Exercise 3. Modify the algorithm so that no parallel edge is needed unless $n=2$.

  • $\begingroup$ "The edge $(x,y)$ splits 𝑇 into two subtrees" should be "The edge $(x,y)$ splits 𝑇 into two parts" $\endgroup$
    – John L.
    Apr 23 '19 at 13:39
  • $\begingroup$ How to prove the major claim, "the minimum size of $S$ that doubly connects $T$ is $\lceil n/2\rceil$, where 𝑛 is the number of the leaves in $T$"? The algorithm is actually the proof. $\endgroup$
    – John L.
    May 9 '19 at 5:10

Start by proving the following statement:

Let $G=(V,E)$ be an undirected graph. There are no $\mathrm{bridges}$ if and only if there are two edge disjoint spanning trees of $G$.


  1. Suppose there are two edge disjoint spanning trees, $T_1, T_2$ of $G$.

    Now we remove an arbitrary edge. If it belongs to neither $T_1$, or $T_2$, we're done. If it belongs to $T_1$, it is therefore not in $T_2 $ (symmetrical for $T_2$) $\Rightarrow$ $G$ is still connected $\Rightarrow$ there are no $\mathrm{bridges}$ in $G$.

  2. Suppose there are no two edge disjoint spanning trees. Then there is at least one cut $C^*$ of $G$ s.t $C^*=\{A, \bar{A}\}$ and $\delta(C^*) \leq 1$. Otherwise it is easy to constructively show there are two spanning trees.
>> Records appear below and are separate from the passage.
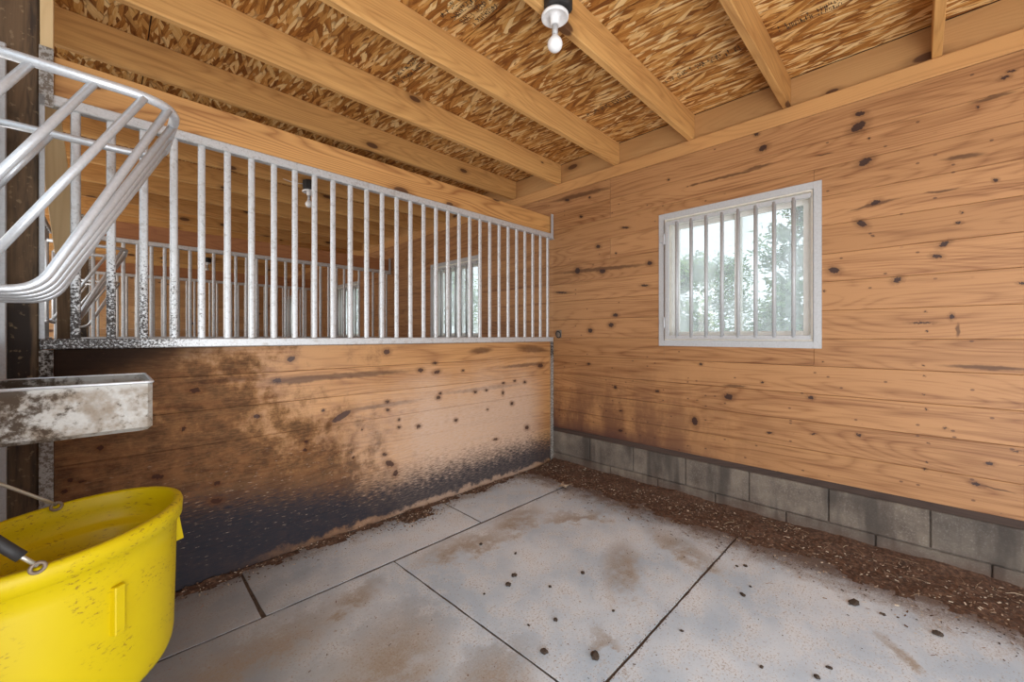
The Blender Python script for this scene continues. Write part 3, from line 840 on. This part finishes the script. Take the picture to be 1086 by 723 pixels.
for z in (1.30, 1.93):
    b = MB(); b.tube([(X1 - 0.014, 1.356, z - 0.04), (X1 - 0.014, 1.356, z + 0.04)], 0.010, 10); b.box(X1 - 0.016, X1 - 0.008, 1.346, 1.39, z - 0.02, z + 0.02)
    b.build('hinge', GALV_GUARD, guard)
for k, nm in ((1, 'galvanised window guard seen through the bars in the next stall'), (2, 'smaller looking galvanised window guard in the third stall'), (3, 'farthest galvanised window guard, near the end wall')):
    copy_thing(guard, (0, k * PITCH, 0), nm)

# ------------------------------------------------------------------ joists, headers, posts
ORD = ['first', 'second', 'third', 'fourth', 'fifth', 'sixth', 'seventh', 'eighth', 'ninth', 'tenth', 'eleventh', 'twelfth', 'thirteenth', 'fourteenth', 'fifteenth', 'sixteenth', 'seventeenth', 'eighteenth', 'nineteenth', 'twentieth']
b = MB(); b.box(-1.2, X1 + 0.031, -0.019, 0.019, 2.6235, 2.8095)
j0 = b.build('ceiling_joist', W_JOIST, bevel=0.003)
near = ['pine ceiling joist seen end on above the right part of the window wall', 'pine ceiling joist directly above the near window, right of the lamp', 'pine ceiling joist that carries the bare bulb lamp',
        'pine ceiling joist one bay left of the lamp', 'pine ceiling joist two bays left of the lamp', 'pine ceiling joist just above the header over the bars']
ny = [-0.07, 0.579, 1.167, 1.779, 2.394, 2.985]
yy = list(ny)
while yy[-1] + 0.605 < YEND - 0.1: yy.append(yy[-1] + 0.605)
yy = [-0.68, -1.29] + yy
for i, y in enumerate(yy):
    o = j0 if i == 0 else j0.copy()
    if i: col.objects.link(o)
    o.location = (0, y, 0)
    k = i - 2
    lab = ['pine ceiling joist over the doorway behind the window corner', 'pine ceiling joist farthest behind the viewer'][i] if k < 0 else near[k] if k < 6 else 'pine ceiling joist over the neighbouring stalls, %s beyond the header' % ORD[k - 5]
    tag(o, lab, 'joist', 'ceiling joists')


def header(y, mat, label):
    b = MB(); b.box(-0.15, X1 - 0.003, y + 0.006, y + 0.044, 2.1635, 2.328)
    return tag(b.build('header_board', mat, bevel=0.003), label, 'board', 'header boards over the bars')


header(YP, W_HEADER, 'orange pine header board above the near row of bars')
header(YP + PITCH, W_HEADER2, 'reddish header board above the second row of bars')
header(YP + 2 * PITCH, W_HEADER2, 'farthest header board above the third row of bars')
b = MB(); b.box(-0.332, -0.188, YP - 0.01, YP + 0.13, -0.02, 2.81)
p0 = tag(b.build('timber_post', W_POST, bevel=0.006), 'weathered dark timber post behind the hay rack at the left edge', 'post', 'stall posts')
for k, nm in ((1, 'timber post at the end of the second partition'), (2, 'timber post at the end of the third partition')):
    o = p0.copy(); col.objects.link(o); o.location = (0, k * PITCH, 0); o['label'] = nm
b = MB(); b.box(-0.186, -0.150, YP - 0.012, YP + 0.024, 2.345, 2.80)
tag(b.build('wood_cleat', W_CLEAT, bevel=0.002), 'short pale upright cleat on the post above the header', 'cleat')
br = thing('stall_brace', 'pale leaning brace board on a brown stud behind the bars next to the post', 'board', (-0.12, YP + 0.2, -0.02))
b = MB(); b.beam((-0.186, YP + 0.20, 2.24), (-0.122, YP + 0.20, 1.56), 0.075, 0.034, (0, 1, 0)); b.build('brace_board', W_CLEAT, br, bevel=0.002)
b = MB(); b.box(-0.155, -0.088, YP + 0.222, YP + 0.26, -0.02, 1.72); b.build('stud', W_POST, br, bevel=0.002)

# ------------------------------------------------------------------ partition grilles
NB = 30
def grille(y, label):
    t = thing('stall_grille', label, 'bars', (1.4, y, 1.146), 'partition grilles')
    b = MB(); b.box(-0.172, 2.988, y - 0.020, y + 0.022, 2.1185, 2.1625)
    b.build('top_rail', GALV, t, bevel=0.004)
    b = MB(); b.box(-0.186, 2.988, y - 0.022, y + 0.040, 1.1465, 1.188)
    b.build('bottom_rail', GALV, t, bevel=0.004)
    b = MB()
    prof = [(0.0150 * math.copysign(abs(math.cos(a)) ** .6, math.cos(a)), 0.0085 * math.copysign(abs(math.sin(a)) ** .8, math.sin(a))) for a in [2 * PI * k / 16 for k in range(16)]]
    vs = [(px, py, z) for z in (1.187, 2.1195) for px, py in prof]
    b.add(vs, [(k, (k + 1) % 16, 16 + (k + 1) % 16, 16 + k) for k in range(16)])
    first = None
    for k in range(NB):
        x = -0.09 + k * 3.018 / (NB - 1)
        if first is None: o = first = b.build('bar', GALV, t, smooth=True)
        else:
            o = first.copy(); col.objects.link(o)
        o.location = (x, y, 0)
    b = MB()
    b.box(-0.1875, -0.172, y - 0.026, y - 0.022, 1.188, 2.15); b.box(-0.1875, -0.1845, y - 0.026, y + 0.04, 1.188, 2.15)
    b.build('end_channel', GALV_GUARD, t)
    b = MB(); b.box(-0.1875, -0.149, y - 0.026, y - 0.0225, 2.105, 2.34)
    b.build('gusset_plate', GALV_PLATE, t)
    b = MB(); b.box(-0.1875, -0.149, y - 0.026, y - 0.0225, 0.002, 1.145)
    b.build('post_channel', GALV_PLATE, t)
    b = MB(); b.box(2.966, 2.997, y - 0.014, y - 0.002, 0.002, 1.146); b.box(2.984, 2.988, y - 0.012, y + 0.03, 0.002, 1.146)
    b.build('wall_channel', GALV_PLATE, t)
    b = MB(); b.box(2.955, 2.985, y - 0.024, y - 0.018, 2.12, 2.345); b.box(2.955, 2.998, y - 0.024, y + 0.02, 2.112, 2.1185)
    b.build('hanger_strap', GALV_GUARD, t)
    return t


g0 = grille(YP, 'galvanised barred grille on top of the near plank partition')
copy_thing(g0, (0, PITCH, 0), 'second barred grille seen through the near bars')
copy_thing(g0, (0, 2 * PITCH, 0), 'third barred grille, smallest and farthest through the bars')

# front grilles towards the aisle, mostly outside the picture
fg = thing('front_grille', 'galvanised front grille upright beside the timber post at the left edge', 'bars', (-0.28, 1.6, 1.146), 'front grilles')
b = MB(); b.box(-0.292, -0.267, YP - 0.036, YP - 0.011, 0.002, 2.30); b.build('upright', GALV_GUARD, fg, bevel=0.003)
for z in (1.147, 2.12):
    b = MB(); b.box(-0.345, -0.303, 0.78, YP - 0.036, z, z + 0.04); b.build('rail', GALV_GUARD, fg, bevel=0.003)
for k in range(14):
    y = 0.85 + k * 0.112
    b = MB(); b.tube([(-0.324, y, 1.186), (-0.324, y, 2.122)], 0.011, 8); b.build('bar', GALV_GUARD, fg, smooth=True)
copy_thing(fg, (-0.045, PITCH, 0), 'front grille of the next stall behind its hay rack')
copy_thing(fg, (-0.045, 2 * PITCH, 0), 'front grille of the third stall behind its hay rack')

# tie ring on the window wall next to the partition
rg = thing('tie_ring', 'small rusty tie ring on the window wall at the end of the bottom rail', 'ring', (X1, 2.375, 1.215))
b = MB(); b.box(X1 - 0.006, X1 - 0.0005, 2.345, 2.405, 1.185, 1.255); b.build('ring_plate', RUSTY, rg, bevel=0.002)
b = MB(); b.tube([(X1 - 0.014 - 0.006 * math.sin(a), 2.375 + 0.026 * math.cos(a), 1.212 + 0.030 * math.sin(a)) for a in [2 * PI * k / 20 for k in range(20)]], 0.0045, 8, True)
b.build('ring', BLACK, rg, smooth=True)

# ------------------------------------------------------------------ hay racks
def hay_rack(y0, y1, dx, label):
    zt, zb, xw, xo = 1.945, 1.328, -0.284, 0.166
    t = thing('hay_rack', label, 'hay rack', (xw + dx, (y0 + y1) / 2, zb), 'hay racks')
    D = lambda x, y, z: (x + dx, y, z)
    b = MB(); b.tube(fillet([D(xw, y0, zt), D(xo, y0, zt), D(xo, y1, zt), D(xw, y1, zt)], 0.13, 10), 0.0145, 12)
    b.build('top_rail', GALV_RACK, t, smooth=True)
    n = 5
    for k in range(n):
        y = y0 + 0.035 + k * (y1 - y0 - 0.07) / (n - 1)
        xe = xo - (0.022 if k in (0, n - 1) else 0.0)
        b = MB(); b.tube(fillet([D(xe, y, zt - 0.004), D(-0.137, y, zb), D(xw, y, zb - 0.004)], 0.06, 8), 0.0112, 10)
        b.build('front_bar', GALV_RACK, t, smooth=True)
    for y in (y0, y1):
        for x in ((-0.146, -0.025, 0.083) if y == y0 else (-0.146,)):
            zend = zt - (x - xw) * 1.83
            xend = xw
            if zend < zb: xend = x - (zt - zb) / 1.83; zend = zb
            b = MB(); b.tube([D(x, y, zt - 0.006), D(xend, y, zend)], 0.0108, 10); b.build('end_bar', GALV_RACK, t, smooth=True)
    b = MB(); b.tube([D(xw, y0 - 0.02, zb - 0.01), D(xw, y1 + 0.02, zb - 0.01)], 0.013, 10); b.tube([D(xw, y0, zb - 0.01), D(xw, y0, zt)], 0.011, 8); b.tube([D(xw, y1, zb - 0.01), D(xw, y1, zt)], 0.011, 8)
    b.build('back_frame', GALV_RACK, t, smooth=True)
    return t


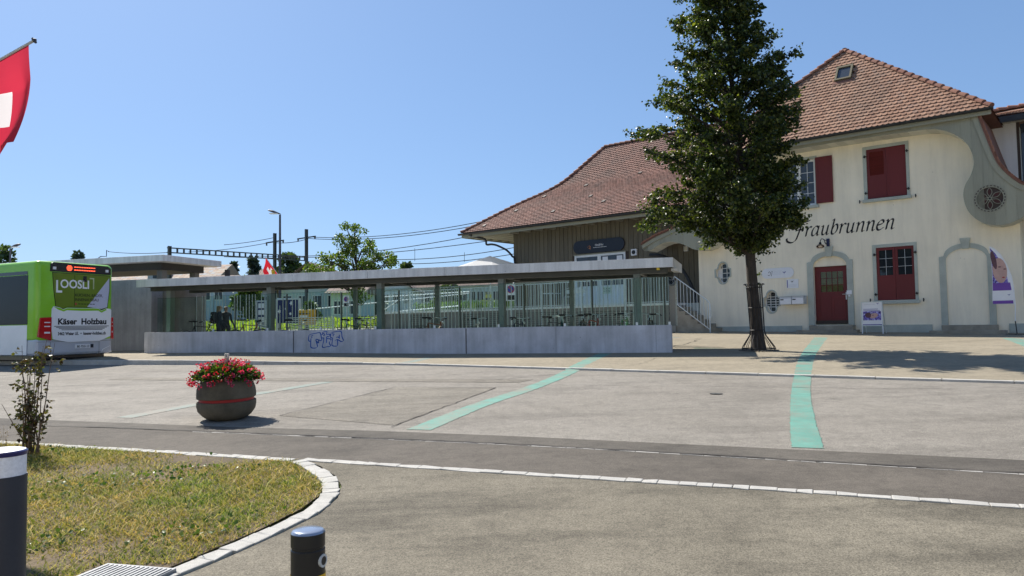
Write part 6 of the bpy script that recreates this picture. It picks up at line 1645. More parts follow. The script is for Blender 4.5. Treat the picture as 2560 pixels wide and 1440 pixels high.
MB().lathe([(0.103, h - 0.03), (0.105, h - 0.012), (0.098, h - 0.006)], 40).build('cap_rim', pm('rim_navy', (0.02, 0.02, 0.10), 0.3), bl, smooth=True)
MB().lathe([(0.097, h - 0.006), (0.08, h - 0.001), (0.03, h + 0.001)], 40).build('cap', MATS['opal'], bl, smooth=True)

# ------------------------------------------------------------------ thin half-dry shrub by the grass
sb = (-5.45, 8.41, gz(-5.45, 8.41))
bs = thing('dry_shrub', 'thin half-withered shrub with curled brown leaves on the grass corner', 'shrub', sb)
stm = MB(); LP = []; LD = []
for k in range(15):
    a = rng.uniform(0, 6.283); sp_ = rng.uniform(0.05, 0.34); H = rng.uniform(0.55, 1.32)
    p0 = Vector((rng.uniform(-0.09, 0.09), rng.uniform(-0.06, 0.06), -0.03)); tip = Vector((math.cos(a)*sp_, math.sin(a)*sp_*0.7, H))
    pth = [p0.lerp(tip, t) + Vector((rng.uniform(-0.015, 0.015), 0, 0)) for t in (0, 0.25, 0.5, 0.75, 1)]
    stm.tube(pth, [0.009, 0.008, 0.006, 0.004, 0.002], 5)
    for q in range(9):
        t = rng.uniform(0.18, 1.0); c = p0.lerp(tip, t)
        e = c + Vector((rng.uniform(-0.09, 0.09), rng.uniform(-0.07, 0.07), rng.uniform(0.0, 0.06))); stm.tube([c, e], [0.002, 0.001], 3)
        for _ in range(rng.randint(2, 5)):
            LP.append(tuple(e + Vector((rng.gauss(0, 0.02), rng.gauss(0, 0.02), rng.gauss(0, 0.015))))); LD.append((rng.gauss(0, 1), rng.gauss(0, 1), rng.gauss(-0.5, 0.6)))
for _ in range(90): LP.append((rng.gauss(0.02, 0.07), rng.gauss(0, 0.05), rng.uniform(0.05, 0.5))); LD.append((rng.gauss(0, 1), rng.gauss(0, 1), rng.gauss(0, 0.6)))
stm.build('stems', pm('twig', (0.13, 0.085, 0.06), 0.85), bs, recalc=False)
leafmat('dry_leaf', (0.05, 0.028, 0.02), (0.09, 0.075, 0.035), (0.08, 0.11, 0.03), 0.3)
leaf_cloud('leaves', np.array(LP), np.array(LD), nrg.uniform(0.03, 0.062, len(LP)), MATS['dry_leaf'], bs, fold=0.7, aspect=0.75)
for k in range(5):
    q = at(8 + k*7, 1085, 7.0); gzz = gz(q.x, q.y)
o = thing('tall_weed', 'dry straw-coloured weed stalks behind the bollard light', 'weed', (at(10, 1100, 7.6).x, 7.6, gz(-5.2, 7.6)))
stm = MB(); LP = []
for k in range(6):
    tip = Vector((rng.uniform(-0.1, 0.14), rng.uniform(-0.05, 0.05), rng.uniform(0.3, 0.48))); stm.tube([(rng.uniform(-0.03, 0.03), 0, 0), tip*0.6, tip], [0.003, 0.002, 0.001], 4)
    for q in range(14): LP.append(tuple(tip * rng.uniform(0.45, 1.0) + Vector((rng.gauss(0, 0.012), rng.gauss(0, 0.012), 0))))
stm.build('stalks', pm('straw', (0.32, 0.24, 0.12), 0.9), o, recalc=False)
leaf_cloud('seed_heads', np.array(LP), nrg.normal(size=(len(LP), 3)), nrg.uniform(0.015, 0.035, len(LP)), MATS['straw'], o, kind6=False, aspect=0.3)

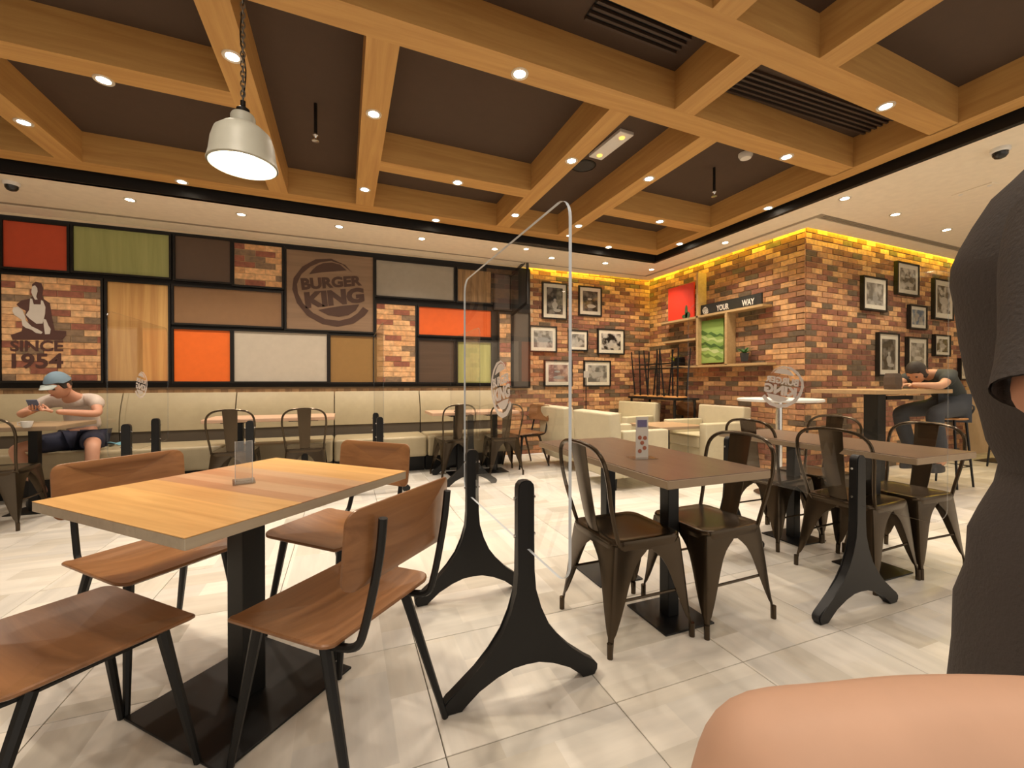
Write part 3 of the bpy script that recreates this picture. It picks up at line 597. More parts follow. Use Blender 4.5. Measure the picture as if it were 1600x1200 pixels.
# ------------------------------------------------------------------ plywood chair, front is +y
def make_ply():
    t = thing('wooden_chair', '', 'chair')
    def rr(s, q, w_, d_, r=.05):
        return w_, d_
    bm = new()
    def outline(w_, d_, r, n=5):
        out = []
        for cx, cy, a0 in ((w_ - r, d_ - r, 0), (-w_ + r, d_ - r, PI / 2), (-w_ + r, -d_ + r, PI), (w_ - r, -d_ + r, 1.5 * PI)):
            for q in range(n + 1): a = a0 + q * PI / 2 / n; out.append((cx + r * math.cos(a), cy + r * math.sin(a)))
        return out
    O = outline(.23, .195, .035)
    def zz(x, y): return .432 + .03 * (abs(x) / .23) ** 2 - (.012 * max(0, y / .195) ** 2)
    rings = []
    for k, (sc_, off) in enumerate([(0.02, -.014), (.35, -.014), (.7, -.014), (.97, -.014), (1, -.010), (1, -.004), (.985, 0), (.7, 0), (.35, 0), (.02, 0)]): rings.append([(x * sc_, y * sc_, zz(x * sc_, y * sc_) + off) for x, y in O])
    loft(bm, rings); obj('seat', bm, M_PLY, t, True)
    bm = new(); O = outline(.225, .105, .035)
    def bp_(x, z, off):
        y = -.292 + .040 * (abs(x) / .23) ** 2; th = .012 * off; return (x, y - .10 * (z) + th, .70 + z)
    rings = []
    for sc_, off in [(.02, -.5), (.35, -.5), (.7, -.5), (.97, -.5), (1, -.3), (1, .3), (.98, .5), (.7, .5), (.35, .5), (.02, .5)]: rings.append([bp_(x * sc_, z * sc_, off) for x, z in O])
    loft(bm, rings); obj('backrest', bm, M_PLY, t, True)
    for sx in (1, -1):
        bm = new(); tube(bm, smooth_path([(sx * .15, -.313, .775), (sx * .15, -.298, .66), (sx * .155, -.258, .49), (sx * .158, -.225, .43), (sx * .16, -.13, .415)], 5), .0115, 8); obj('back_support', bm, M_BLACK, t, True)
        for sy in (1, -1):
            bm = new(); tube(bm, [(sx * .165, sy * .13, .420), (sx * .205, sy * (.2 if sy > 0 else .27), 0)], [.017, .0105], 8); obj('leg', bm, M_BLACK, t, True)
        bm = new(); tube(bm, [(sx * .165, .14, .416), (sx * .16, -.15, .416)], .011, 6); obj('seat_rail', bm, M_BLACK, t, True)
    bm = new(); tube(bm, [(.165, -.13, .414), (-.165, -.13, .414)], .011, 6); tube(bm, [(.165, .13, .414), (-.165, .13, .414)], .011, 6); obj('cross_rail', bm, M_BLACK, t, True)
    return t
ply = Kind(make_ply); G2 = 'plywood chairs with black legs'
ply('walnut plywood chair at the front left, only its seat and legs in frame', (-.69, 1.51, 0), -PI / 4, G2)
ply('walnut plywood chair behind the left side of the oak table, backrest facing us', (-.679, 2.09, 0), PI + PI / 4, G2)
ply('walnut plywood chair in front of the oak table, seen from behind', (-.025, 1.455, 0), PI / 4, G2)
ply('walnut plywood chair at the far right corner of the oak table', (-.042, 2.15, 0), PI - PI / 4, G2)
ply('plywood chair beside the cream armchair at the end of the bench', (2.22, 5.28, 0), PI / 2 + .2, G2)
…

    Let $e$ denote the edge between $A$ and $\bar{A}$. Since $e$ is the only edge connecting the two subsets, by removing it, $G$ is separated into two unconnected componenets, therefore $e$ is a $\mathrm{bridge}$

If you can add any edge you want, simply extend $G$ s.t there are two edge disjoint spanning trees. If you start from a tree, it means you have exactly $n-1$ edges, and to create another distinct spanning tree you would have at least $n-1$ additional edges.